Inoltre l’accordo militare fra Iraq e Usa/Coalizione prevede di
ospitare queste forze militari, anche italiane, per aiutare gli iracheni
a combattere l’Isis, non per uccidere alti ufficiali iraniani mentre la
missione approvata dal Parlamento italiano nell’estate 2014 non
prevedeva certo lo scenario attuale.
L’Italia aderì alla Coalizione schierando il suo contingente in Iraq
ma non in Siria poiché, a differenza del governo di Baghdad, quello
siriano non ha mai invitato i paesi Occidentali a combattere l’Isis sul
suo territorio.
Dopo l’omicidio di Suleimani, neppure gli iracheni vogliono più
truppe occidentali sul territorio nazionale, nonostante il caos che
domina il paese abbia determinato negli ultimi mesi la ricomparsa delle
milizie dello Stato Islamico in diverse aree sunnite del nord e
dell’ovest.
Del resto una parte delle truppe straniere dispiegate in Iraq sono state ritirate o riposizionate all’interno dell’Iraq.

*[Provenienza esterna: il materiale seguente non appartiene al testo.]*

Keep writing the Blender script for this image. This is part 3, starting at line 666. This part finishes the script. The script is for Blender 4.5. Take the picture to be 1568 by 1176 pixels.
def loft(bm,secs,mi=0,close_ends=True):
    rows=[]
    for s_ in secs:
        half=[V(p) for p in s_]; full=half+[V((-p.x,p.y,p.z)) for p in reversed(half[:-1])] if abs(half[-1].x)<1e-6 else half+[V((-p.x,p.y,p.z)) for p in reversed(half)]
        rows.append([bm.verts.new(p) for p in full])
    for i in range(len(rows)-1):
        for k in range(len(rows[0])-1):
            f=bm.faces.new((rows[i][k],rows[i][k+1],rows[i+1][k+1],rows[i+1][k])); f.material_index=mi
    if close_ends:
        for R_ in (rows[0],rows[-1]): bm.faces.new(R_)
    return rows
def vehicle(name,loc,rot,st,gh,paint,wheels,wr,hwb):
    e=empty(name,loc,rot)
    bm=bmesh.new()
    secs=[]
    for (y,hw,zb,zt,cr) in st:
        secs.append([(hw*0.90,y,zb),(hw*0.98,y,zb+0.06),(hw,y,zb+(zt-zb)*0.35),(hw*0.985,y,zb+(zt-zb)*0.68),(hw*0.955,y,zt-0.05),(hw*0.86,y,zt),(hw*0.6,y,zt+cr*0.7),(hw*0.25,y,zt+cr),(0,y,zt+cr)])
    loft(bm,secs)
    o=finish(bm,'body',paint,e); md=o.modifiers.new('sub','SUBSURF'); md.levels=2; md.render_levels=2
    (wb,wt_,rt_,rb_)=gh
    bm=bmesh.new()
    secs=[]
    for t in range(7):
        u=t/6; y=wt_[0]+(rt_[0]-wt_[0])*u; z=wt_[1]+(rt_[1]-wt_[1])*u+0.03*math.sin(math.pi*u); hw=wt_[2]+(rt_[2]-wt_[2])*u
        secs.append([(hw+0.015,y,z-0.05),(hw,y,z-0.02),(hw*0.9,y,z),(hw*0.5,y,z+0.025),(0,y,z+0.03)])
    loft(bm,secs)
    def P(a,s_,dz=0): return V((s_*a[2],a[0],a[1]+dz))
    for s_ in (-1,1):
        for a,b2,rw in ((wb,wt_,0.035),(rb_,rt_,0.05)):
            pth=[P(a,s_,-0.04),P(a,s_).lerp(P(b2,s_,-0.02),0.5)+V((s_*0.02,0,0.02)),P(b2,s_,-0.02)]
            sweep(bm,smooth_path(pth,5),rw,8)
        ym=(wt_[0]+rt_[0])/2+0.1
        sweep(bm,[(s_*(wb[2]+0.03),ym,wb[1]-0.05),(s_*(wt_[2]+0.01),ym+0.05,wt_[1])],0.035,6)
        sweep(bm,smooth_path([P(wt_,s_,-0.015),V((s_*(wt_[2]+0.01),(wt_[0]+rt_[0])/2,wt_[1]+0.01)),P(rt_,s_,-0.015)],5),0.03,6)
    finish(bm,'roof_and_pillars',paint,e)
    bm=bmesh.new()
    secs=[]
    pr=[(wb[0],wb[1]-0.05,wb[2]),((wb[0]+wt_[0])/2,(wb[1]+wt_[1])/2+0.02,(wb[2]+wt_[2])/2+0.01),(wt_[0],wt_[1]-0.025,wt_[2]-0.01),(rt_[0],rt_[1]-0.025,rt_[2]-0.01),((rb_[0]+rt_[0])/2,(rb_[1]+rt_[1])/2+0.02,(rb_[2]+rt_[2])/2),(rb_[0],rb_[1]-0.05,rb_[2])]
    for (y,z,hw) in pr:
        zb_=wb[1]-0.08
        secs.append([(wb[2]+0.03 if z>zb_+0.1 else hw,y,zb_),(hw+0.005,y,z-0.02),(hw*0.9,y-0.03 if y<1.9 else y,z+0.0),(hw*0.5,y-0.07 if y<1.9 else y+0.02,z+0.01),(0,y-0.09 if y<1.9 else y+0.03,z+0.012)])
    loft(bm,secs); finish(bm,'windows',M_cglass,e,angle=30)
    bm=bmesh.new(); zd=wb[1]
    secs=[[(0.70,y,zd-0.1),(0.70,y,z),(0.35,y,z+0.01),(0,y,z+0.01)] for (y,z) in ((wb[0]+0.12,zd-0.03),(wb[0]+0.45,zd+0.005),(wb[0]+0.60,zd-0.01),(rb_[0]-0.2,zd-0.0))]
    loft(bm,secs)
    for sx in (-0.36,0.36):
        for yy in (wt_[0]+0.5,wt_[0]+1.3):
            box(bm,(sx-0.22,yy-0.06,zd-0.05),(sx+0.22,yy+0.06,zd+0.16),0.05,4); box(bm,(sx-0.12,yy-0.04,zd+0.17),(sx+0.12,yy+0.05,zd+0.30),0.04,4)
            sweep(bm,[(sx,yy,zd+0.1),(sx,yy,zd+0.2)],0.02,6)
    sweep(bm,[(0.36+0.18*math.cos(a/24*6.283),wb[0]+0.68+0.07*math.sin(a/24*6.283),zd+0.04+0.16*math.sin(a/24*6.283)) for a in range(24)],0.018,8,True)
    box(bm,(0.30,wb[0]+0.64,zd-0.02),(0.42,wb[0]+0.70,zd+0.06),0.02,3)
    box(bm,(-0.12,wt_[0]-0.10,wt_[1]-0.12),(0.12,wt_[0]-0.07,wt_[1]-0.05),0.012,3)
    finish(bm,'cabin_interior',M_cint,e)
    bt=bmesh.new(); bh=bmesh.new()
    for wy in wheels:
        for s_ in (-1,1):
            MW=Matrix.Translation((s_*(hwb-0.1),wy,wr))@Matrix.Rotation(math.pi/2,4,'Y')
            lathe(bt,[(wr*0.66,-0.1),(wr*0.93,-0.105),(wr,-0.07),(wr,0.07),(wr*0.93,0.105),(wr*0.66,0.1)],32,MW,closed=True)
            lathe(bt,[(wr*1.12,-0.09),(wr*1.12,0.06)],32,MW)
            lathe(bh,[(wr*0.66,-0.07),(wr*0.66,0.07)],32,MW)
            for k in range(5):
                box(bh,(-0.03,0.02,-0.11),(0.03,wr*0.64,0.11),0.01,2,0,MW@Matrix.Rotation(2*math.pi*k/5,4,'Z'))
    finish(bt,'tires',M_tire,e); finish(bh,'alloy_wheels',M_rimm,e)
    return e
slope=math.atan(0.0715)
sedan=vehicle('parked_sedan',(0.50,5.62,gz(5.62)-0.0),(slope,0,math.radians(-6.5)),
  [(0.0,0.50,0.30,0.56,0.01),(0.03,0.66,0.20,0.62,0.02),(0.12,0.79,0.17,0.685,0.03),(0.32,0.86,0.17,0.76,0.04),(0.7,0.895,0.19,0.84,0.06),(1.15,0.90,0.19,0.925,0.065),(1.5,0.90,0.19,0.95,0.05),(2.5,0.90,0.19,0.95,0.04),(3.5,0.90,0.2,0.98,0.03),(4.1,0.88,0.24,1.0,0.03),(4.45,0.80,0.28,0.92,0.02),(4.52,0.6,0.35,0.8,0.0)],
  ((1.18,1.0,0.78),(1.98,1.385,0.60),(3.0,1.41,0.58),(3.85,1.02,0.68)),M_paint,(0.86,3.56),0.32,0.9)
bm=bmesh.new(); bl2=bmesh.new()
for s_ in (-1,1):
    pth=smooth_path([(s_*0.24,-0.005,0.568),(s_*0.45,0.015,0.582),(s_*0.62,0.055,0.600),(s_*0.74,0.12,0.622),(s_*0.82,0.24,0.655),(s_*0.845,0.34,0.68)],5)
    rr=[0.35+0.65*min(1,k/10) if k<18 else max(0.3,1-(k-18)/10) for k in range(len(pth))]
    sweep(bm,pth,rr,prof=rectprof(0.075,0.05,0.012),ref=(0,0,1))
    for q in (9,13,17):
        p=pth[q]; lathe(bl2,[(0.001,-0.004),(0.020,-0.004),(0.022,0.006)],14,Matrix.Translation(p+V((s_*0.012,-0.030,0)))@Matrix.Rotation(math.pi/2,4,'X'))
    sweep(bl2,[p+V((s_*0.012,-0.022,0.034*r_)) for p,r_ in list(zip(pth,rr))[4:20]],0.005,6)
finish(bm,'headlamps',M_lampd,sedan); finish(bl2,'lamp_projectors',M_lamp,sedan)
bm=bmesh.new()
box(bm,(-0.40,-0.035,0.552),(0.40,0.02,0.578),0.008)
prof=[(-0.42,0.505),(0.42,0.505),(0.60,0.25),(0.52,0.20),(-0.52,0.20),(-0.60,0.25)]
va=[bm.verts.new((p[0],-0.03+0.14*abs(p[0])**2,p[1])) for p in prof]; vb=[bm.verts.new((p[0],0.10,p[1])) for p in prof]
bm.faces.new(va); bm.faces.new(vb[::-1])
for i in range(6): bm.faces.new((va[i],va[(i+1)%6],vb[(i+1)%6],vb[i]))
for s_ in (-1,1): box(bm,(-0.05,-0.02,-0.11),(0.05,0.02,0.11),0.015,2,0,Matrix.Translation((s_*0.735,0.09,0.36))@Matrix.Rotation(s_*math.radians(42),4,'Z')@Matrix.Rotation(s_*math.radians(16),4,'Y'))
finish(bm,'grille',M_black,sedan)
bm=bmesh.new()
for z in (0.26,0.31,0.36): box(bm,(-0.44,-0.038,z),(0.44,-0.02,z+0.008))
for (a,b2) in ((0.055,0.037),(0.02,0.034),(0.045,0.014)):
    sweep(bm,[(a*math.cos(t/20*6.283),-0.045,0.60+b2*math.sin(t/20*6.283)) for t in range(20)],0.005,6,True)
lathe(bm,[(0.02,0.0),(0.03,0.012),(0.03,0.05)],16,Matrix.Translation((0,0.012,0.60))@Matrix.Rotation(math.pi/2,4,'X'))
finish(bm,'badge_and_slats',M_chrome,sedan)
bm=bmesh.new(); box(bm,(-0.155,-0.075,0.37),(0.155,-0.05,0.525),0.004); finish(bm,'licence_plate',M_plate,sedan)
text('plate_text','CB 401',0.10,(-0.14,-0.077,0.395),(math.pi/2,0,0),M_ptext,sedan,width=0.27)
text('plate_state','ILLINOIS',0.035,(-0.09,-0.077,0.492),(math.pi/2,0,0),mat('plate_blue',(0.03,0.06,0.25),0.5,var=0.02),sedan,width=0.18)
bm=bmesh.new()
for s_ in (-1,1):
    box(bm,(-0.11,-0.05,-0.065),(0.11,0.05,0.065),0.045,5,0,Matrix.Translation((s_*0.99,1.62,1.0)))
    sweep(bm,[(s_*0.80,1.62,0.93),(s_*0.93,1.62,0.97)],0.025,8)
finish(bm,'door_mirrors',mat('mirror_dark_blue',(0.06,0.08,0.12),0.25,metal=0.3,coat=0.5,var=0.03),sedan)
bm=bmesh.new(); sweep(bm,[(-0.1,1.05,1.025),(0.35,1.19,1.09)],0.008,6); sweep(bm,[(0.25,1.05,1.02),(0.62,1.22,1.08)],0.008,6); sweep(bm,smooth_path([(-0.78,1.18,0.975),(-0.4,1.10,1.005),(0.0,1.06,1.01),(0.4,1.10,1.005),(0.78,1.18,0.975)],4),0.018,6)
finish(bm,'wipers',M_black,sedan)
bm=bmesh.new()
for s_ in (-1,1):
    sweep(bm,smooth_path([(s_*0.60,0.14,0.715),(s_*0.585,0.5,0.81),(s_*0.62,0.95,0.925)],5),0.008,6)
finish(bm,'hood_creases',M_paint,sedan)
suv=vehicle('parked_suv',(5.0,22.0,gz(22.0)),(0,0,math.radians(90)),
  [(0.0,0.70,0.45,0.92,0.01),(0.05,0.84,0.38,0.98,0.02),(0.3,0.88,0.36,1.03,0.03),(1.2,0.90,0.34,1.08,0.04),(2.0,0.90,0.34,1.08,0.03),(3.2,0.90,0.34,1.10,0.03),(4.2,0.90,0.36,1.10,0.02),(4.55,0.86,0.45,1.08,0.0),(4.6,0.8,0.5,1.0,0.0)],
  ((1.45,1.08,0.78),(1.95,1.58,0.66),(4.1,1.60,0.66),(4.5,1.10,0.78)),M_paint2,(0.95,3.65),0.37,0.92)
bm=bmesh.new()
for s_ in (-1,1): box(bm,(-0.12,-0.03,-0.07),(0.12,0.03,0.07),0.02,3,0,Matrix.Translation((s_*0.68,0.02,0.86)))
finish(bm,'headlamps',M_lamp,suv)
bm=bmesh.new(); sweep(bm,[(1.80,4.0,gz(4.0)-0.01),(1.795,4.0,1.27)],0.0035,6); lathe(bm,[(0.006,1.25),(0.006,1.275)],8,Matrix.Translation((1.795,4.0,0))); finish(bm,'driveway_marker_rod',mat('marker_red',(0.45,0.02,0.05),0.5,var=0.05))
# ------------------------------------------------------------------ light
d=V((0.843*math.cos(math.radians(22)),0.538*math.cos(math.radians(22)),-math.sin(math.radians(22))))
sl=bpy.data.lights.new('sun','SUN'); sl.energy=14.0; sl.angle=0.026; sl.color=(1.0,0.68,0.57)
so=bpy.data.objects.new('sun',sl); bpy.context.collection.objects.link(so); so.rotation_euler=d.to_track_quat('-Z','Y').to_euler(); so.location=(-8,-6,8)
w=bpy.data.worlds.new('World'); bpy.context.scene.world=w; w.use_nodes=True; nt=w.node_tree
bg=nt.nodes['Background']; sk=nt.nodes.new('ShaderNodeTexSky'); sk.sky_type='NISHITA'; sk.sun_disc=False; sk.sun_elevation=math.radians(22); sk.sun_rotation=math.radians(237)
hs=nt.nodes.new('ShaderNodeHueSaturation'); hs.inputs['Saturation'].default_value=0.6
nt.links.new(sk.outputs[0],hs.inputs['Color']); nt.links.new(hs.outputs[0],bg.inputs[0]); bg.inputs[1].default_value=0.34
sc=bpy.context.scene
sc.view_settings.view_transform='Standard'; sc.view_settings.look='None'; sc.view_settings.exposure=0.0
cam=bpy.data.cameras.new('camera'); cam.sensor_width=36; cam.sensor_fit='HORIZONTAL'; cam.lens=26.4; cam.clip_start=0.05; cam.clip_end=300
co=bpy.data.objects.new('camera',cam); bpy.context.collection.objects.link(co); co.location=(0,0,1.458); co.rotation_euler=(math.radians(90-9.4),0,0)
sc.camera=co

Il generale canadese Jonathan Vance, capo di Stato maggiore della
Difesa, ha dichiarato che circa 500 soldati canadesi saranno
temporaneamente trasferiti in Kuwait per garantire la loro sicurezza.
La Germania ha temporaneamente ritirato una parte dei suoi 120
militari dall’Iraq. Un totale di 32 soldati tedeschi di base a Camp
Taji, vicino a Baghdad, sono stati trasportati in aereo alla base aerea
di al-Azraq in Giordania. Altri tre sono andati in Kuwait.
Dopo aver sospeso la sua missione di addestramento in Iraq la NATO
sta temporaneamente riposizionando parte del personale al di fuori
dall’Iraq.
Il ministero della Difesa romeno dice di avere 14 soldati che
partecipano alla missione NATO in Iraq e che saranno “temporaneamente
trasferiti in un’altra base della coalizione” mentre il ministro della
Difesa ungherese, Tibor Benko, ha detto che i 200 soldati di Budapest
schierati a Erbil sono pronti per l’evacuazione “se necessario”, ma
rimarranno se non fosse stato chiesto loro di ritirarsi.
Da Londra, Boris Johnson si è limitato a precisare che il Regno Unito
mantiene costantemente sotto controllo la protezione delle sue forze
armate in Iraq mentre fonti del governo francese riferiscono che non c’è
nessuna volontà di ritirare i suoi 200 militari.